Stored data:
↓↓↓

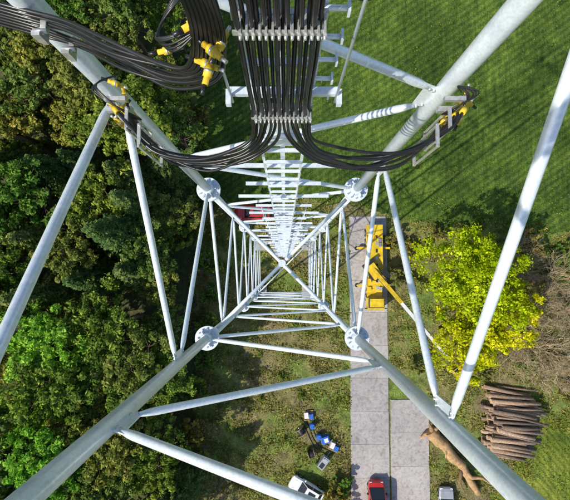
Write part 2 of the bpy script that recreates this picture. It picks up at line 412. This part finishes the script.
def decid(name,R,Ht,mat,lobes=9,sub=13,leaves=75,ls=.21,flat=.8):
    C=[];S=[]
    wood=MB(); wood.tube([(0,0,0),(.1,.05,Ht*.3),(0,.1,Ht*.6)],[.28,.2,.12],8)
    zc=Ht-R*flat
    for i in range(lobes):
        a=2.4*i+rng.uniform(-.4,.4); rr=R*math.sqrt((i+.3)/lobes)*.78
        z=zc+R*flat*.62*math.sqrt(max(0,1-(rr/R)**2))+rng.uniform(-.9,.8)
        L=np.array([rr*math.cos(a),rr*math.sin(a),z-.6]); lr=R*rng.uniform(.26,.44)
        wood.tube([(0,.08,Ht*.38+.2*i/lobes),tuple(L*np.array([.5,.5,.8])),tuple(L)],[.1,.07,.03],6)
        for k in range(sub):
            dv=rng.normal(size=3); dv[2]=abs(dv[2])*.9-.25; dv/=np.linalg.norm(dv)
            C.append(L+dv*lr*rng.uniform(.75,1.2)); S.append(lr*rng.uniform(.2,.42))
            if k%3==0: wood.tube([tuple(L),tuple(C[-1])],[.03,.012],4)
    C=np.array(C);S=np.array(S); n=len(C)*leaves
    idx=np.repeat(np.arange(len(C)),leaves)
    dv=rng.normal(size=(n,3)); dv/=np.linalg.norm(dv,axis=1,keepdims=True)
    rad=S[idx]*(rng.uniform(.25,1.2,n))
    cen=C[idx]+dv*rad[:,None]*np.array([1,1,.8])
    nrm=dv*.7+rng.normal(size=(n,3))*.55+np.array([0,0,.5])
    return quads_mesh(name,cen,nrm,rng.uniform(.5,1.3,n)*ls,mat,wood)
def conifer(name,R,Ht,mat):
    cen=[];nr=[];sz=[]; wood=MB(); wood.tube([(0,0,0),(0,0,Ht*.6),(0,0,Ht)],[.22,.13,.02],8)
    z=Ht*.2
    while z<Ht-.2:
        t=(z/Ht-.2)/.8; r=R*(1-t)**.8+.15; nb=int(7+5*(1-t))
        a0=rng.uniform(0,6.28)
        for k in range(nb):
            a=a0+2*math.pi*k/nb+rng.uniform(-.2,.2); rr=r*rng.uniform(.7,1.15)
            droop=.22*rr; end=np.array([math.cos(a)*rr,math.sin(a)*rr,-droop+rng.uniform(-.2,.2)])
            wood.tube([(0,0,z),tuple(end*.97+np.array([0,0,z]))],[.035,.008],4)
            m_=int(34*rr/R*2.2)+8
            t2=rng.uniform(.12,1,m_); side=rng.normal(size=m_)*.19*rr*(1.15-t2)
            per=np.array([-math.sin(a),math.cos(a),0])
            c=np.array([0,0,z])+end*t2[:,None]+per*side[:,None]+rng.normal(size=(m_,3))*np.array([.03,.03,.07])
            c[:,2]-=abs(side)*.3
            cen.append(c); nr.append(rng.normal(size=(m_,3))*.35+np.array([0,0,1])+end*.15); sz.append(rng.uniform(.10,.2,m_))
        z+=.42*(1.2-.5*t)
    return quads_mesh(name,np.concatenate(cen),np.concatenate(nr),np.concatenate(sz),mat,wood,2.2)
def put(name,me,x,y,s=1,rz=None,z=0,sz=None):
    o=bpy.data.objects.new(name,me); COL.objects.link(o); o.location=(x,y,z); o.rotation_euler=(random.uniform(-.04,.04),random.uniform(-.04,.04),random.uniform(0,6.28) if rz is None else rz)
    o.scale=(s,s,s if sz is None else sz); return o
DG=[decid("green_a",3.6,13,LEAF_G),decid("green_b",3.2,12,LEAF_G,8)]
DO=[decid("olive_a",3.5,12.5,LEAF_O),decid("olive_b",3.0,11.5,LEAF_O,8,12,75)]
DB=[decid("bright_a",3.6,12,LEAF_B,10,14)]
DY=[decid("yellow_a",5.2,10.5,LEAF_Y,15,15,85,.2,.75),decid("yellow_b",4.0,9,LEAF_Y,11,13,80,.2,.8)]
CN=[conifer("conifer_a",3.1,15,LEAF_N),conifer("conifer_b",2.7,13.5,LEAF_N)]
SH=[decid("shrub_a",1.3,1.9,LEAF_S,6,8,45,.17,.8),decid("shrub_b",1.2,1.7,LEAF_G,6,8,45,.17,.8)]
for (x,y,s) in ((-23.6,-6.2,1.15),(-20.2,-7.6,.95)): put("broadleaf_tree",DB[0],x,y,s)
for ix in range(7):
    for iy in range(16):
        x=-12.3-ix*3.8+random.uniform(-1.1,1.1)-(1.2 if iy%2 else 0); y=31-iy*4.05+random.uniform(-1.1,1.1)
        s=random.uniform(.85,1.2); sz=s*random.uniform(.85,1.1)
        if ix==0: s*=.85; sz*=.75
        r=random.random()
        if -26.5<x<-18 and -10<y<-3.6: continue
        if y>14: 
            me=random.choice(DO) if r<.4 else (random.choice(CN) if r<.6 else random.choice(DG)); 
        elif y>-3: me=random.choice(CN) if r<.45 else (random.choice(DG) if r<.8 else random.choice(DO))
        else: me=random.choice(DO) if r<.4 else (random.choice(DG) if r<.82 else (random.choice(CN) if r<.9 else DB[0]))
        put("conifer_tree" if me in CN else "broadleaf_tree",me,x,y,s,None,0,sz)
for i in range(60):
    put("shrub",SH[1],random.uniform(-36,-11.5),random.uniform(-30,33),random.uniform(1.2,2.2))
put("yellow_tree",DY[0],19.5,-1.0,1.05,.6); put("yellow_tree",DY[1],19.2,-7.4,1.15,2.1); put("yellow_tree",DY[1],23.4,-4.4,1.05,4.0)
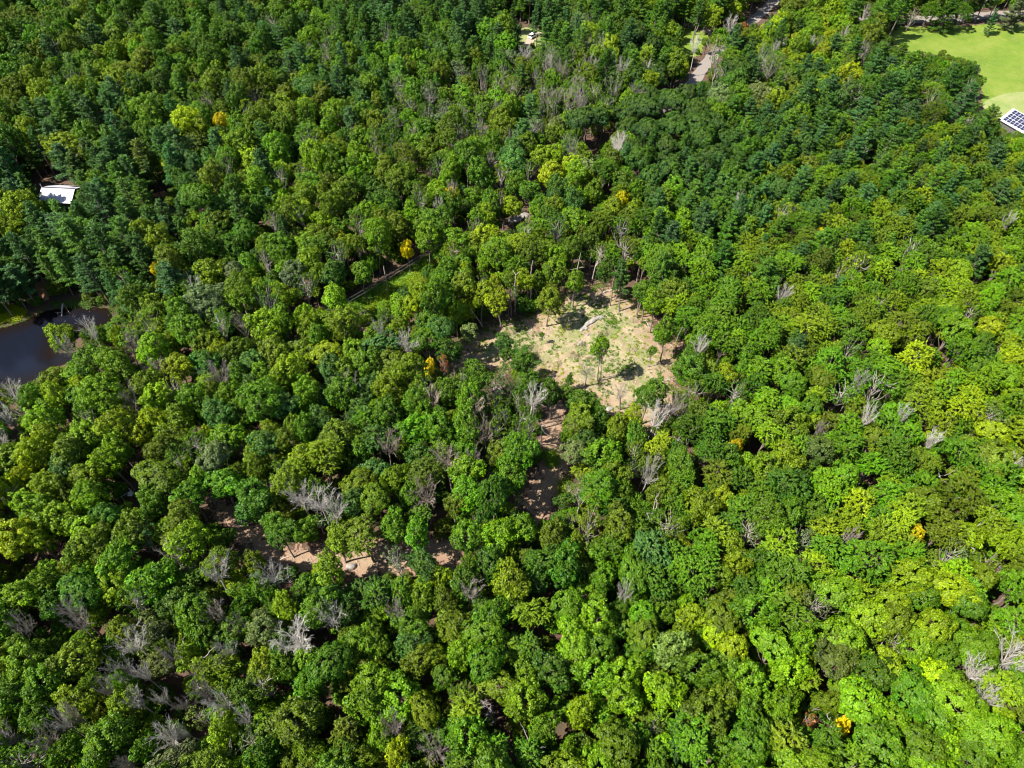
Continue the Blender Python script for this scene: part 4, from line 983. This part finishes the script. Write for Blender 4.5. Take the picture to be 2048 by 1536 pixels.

↑↑↑

SHORT PROBLEM: Each entry above is to be written out again unchanged, apart from the pictures, which are left out.

OUTPUT FOR THIS EXERCISE:
Write part 2 of the bpy script that recreates this picture. It picks up at line 412. This part finishes the script.
def decid(name,R,Ht,mat,lobes=9,sub=13,leaves=75,ls=.21,flat=.8):
    C=[];S=[]
    wood=MB(); wood.tube([(0,0,0),(.1,.05,Ht*.3),(0,.1,Ht*.6)],[.28,.2,.12],8)
    zc=Ht-R*flat
    for i in range(lobes):
        a=2.4*i+rng.uniform(-.4,.4); rr=R*math.sqrt((i+.3)/lobes)*.78
        z=zc+R*flat*.62*math.sqrt(max(0,1-(rr/R)**2))+rng.uniform(-.9,.8)
        L=np.array([rr*math.cos(a),rr*math.sin(a),z-.6]); lr=R*rng.uniform(.26,.44)
        wood.tube([(0,.08,Ht*.38+.2*i/lobes),tuple(L*np.array([.5,.5,.8])),tuple(L)],[.1,.07,.03],6)
        for k in range(sub):
            dv=rng.normal(size=3); dv[2]=abs(dv[2])*.9-.25; dv/=np.linalg.norm(dv)
            C.append(L+dv*lr*rng.uniform(.75,1.2)); S.append(lr*rng.uniform(.2,.42))
            if k%3==0: wood.tube([tuple(L),tuple(C[-1])],[.03,.012],4)
    C=np.array(C);S=np.array(S); n=len(C)*leaves
    idx=np.repeat(np.arange(len(C)),leaves)
    dv=rng.normal(size=(n,3)); dv/=np.linalg.norm(dv,axis=1,keepdims=True)
    rad=S[idx]*(rng.uniform(.25,1.2,n))
    cen=C[idx]+dv*rad[:,None]*np.array([1,1,.8])
    nrm=dv*.7+rng.normal(size=(n,3))*.55+np.array([0,0,.5])
    return quads_mesh(name,cen,nrm,rng.uniform(.5,1.3,n)*ls,mat,wood)
def conifer(name,R,Ht,mat):
    cen=[];nr=[];sz=[]; wood=MB(); wood.tube([(0,0,0),(0,0,Ht*.6),(0,0,Ht)],[.22,.13,.02],8)
    z=Ht*.2
    while z<Ht-.2:
        t=(z/Ht-.2)/.8; r=R*(1-t)**.8+.15; nb=int(7+5*(1-t))
        a0=rng.uniform(0,6.28)
        for k in range(nb):
            a=a0+2*math.pi*k/nb+rng.uniform(-.2,.2); rr=r*rng.uniform(.7,1.15)
            droop=.22*rr; end=np.array([math.cos(a)*rr,math.sin(a)*rr,-droop+rng.uniform(-.2,.2)])
            wood.tube([(0,0,z),tuple(end*.97+np.array([0,0,z]))],[.035,.008],4)
            m_=int(34*rr/R*2.2)+8
            t2=rng.uniform(.12,1,m_); side=rng.normal(size=m_)*.19*rr*(1.15-t2)
            per=np.array([-math.sin(a),math.cos(a),0])
            c=np.array([0,0,z])+end*t2[:,None]+per*side[:,None]+rng.normal(size=(m_,3))*np.array([.03,.03,.07])
            c[:,2]-=abs(side)*.3
            cen.append(c); nr.append(rng.normal(size=(m_,3))*.35+np.array([0,0,1])+end*.15); sz.append(rng.uniform(.10,.2,m_))
        z+=.42*(1.2-.5*t)
    return quads_mesh(name,np.concatenate(cen),np.concatenate(nr),np.concatenate(sz),mat,wood,2.2)
def put(name,me,x,y,s=1,rz=None,z=0,sz=None):
    o=bpy.data.objects.new(name,me); COL.objects.link(o); o.location=(x,y,z); o.rotation_euler=(random.uniform(-.04,.04),random.uniform(-.04,.04),random.uniform(0,6.28) if rz is None else rz)
    o.scale=(s,s,s if sz is None else sz); return o
DG=[decid("green_a",3.6,13,LEAF_G),decid("green_b",3.2,12,LEAF_G,8)]
DO=[decid("olive_a",3.5,12.5,LEAF_O),decid("olive_b",3.0,11.5,LEAF_O,8,12,75)]
DB=[decid("bright_a",3.6,12,LEAF_B,10,14)]
DY=[decid("yellow_a",5.2,10.5,LEAF_Y,15,15,85,.2,.75),decid("yellow_b",4.0,9,LEAF_Y,11,13,80,.2,.8)]
CN=[conifer("conifer_a",3.1,15,LEAF_N),conifer("conifer_b",2.7,13.5,LEAF_N)]
SH=[decid("shrub_a",1.3,1.9,LEAF_S,6,8,45,.17,.8),decid("shrub_b",1.2,1.7,LEAF_G,6,8,45,.17,.8)]
for (x,y,s) in ((-23.6,-6.2,1.15),(-20.2,-7.6,.95)): put("broadleaf_tree",DB[0],x,y,s)
for ix in range(7):
    for iy in range(16):
        x=-12.3-ix*3.8+random.uniform(-1.1,1.1)-(1.2 if iy%2 else 0); y=31-iy*4.05+random.uniform(-1.1,1.1)
        s=random.uniform(.85,1.2); sz=s*random.uniform(.85,1.1)
        if ix==0: s*=.85; sz*=.75
        r=random.random()
        if -26.5<x<-18 and -10<y<-3.6: continue
        if y>14: 
            me=random.choice(DO) if r<.4 else (random.choice(CN) if r<.6 else random.choice(DG)); 
        elif y>-3: me=random.choice(CN) if r<.45 else (random.choice(DG) if r<.8 else random.choice(DO))
        else: me=random.choice(DO) if r<.4 else (random.choice(DG) if r<.82 else (random.choice(CN) if r<.9 else DB[0]))
        put("conifer_tree" if me in CN else "broadleaf_tree",me,x,y,s,None,0,sz)
for i in range(60):
    put("shrub",SH[1],random.uniform(-36,-11.5),random.uniform(-30,33),random.uniform(1.2,2.2))
put("yellow_tree",DY[0],19.5,-1.0,1.05,.6); put("yellow_tree",DY[1],19.2,-7.4,1.15,2.1); put("yellow_tree",DY[1],23.4,-4.4,1.05,4.0)
Continue the Blender Python script for this scene: part 4, from line 983. This part finishes the script. Write for Blender 4.5. Take the picture to be 2048 by 1536 pixels.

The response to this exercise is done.